As Ava DuVernay illustrated in her 2016 documentary 13th, about how popular culture informed contemporary attitudes toward crime and punishment, the cultural devaluing of black bodies reinforced institutionalised racism and reassured white audiences those structures were necessary to preserve their virtue and supremacy.
Enter Black Panther, directed by Ryan Coogler, whose rich, rapturous depiction of black excellence happened to arrive the same weeks Barack and Michelle Obama's portraits were unveiled at the National Portrait Gallery. During the week, curator Dorothy Moss recalled watching Amy Sherald, who painted Michelle Obama's portrait, telling a group of African-American girls, "I painted this for you so that when you go to a museum you will see someone who looks like you on the wall".

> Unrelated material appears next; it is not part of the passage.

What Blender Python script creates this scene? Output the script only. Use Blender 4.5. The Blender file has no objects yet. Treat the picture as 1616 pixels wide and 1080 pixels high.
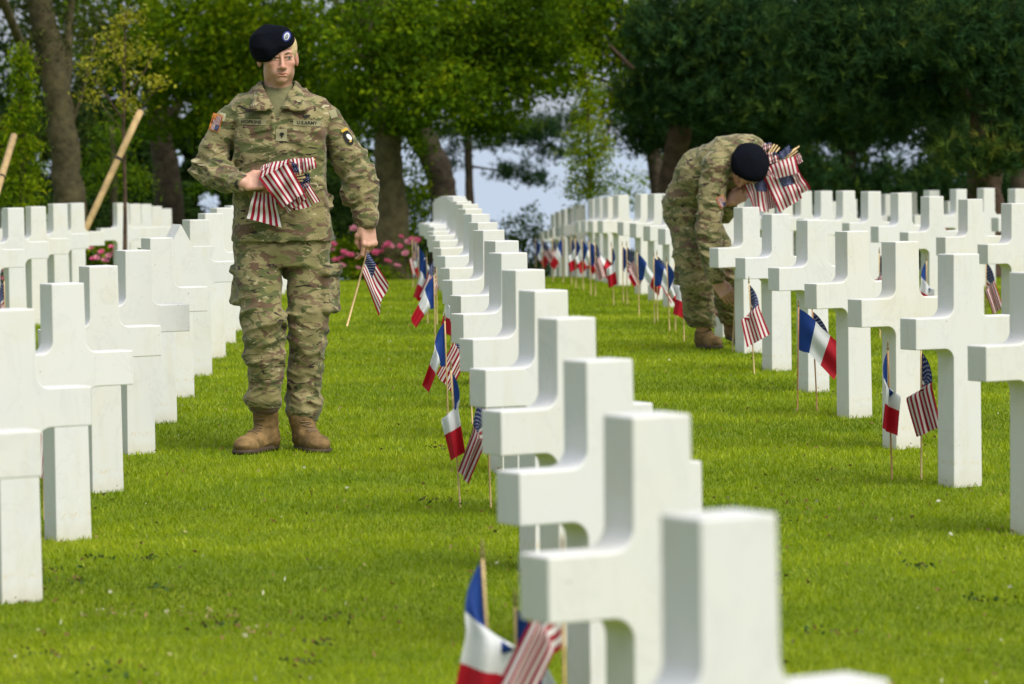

As Sherald observed, it's hugely important for young people to see icons and everyday figures who look like them, not only to affirm their own worth but to help manifest their highest ambitions and dreams.
But it's also crucial for the rest of us, for whom Black Panther promises to redefine hidebound notions of cinematic pleasure and beauty, while raising troubling questions: What if white children had been fed a steady diet of those bracing and positive images for the past 10 decades too? How much irrational fear, hatred and incomprehension has been stoked by ingesting a near-steady diet of distorted reflections of black friends, neighbours and co-workers? What psychic and social price have we paid for so radically limiting our notions of what's normative, healthy and aspirational?
For us, to watch Black Panther is to realise that we've been fed a vicious and deadly lie, all the time being told it was a banquet just for us.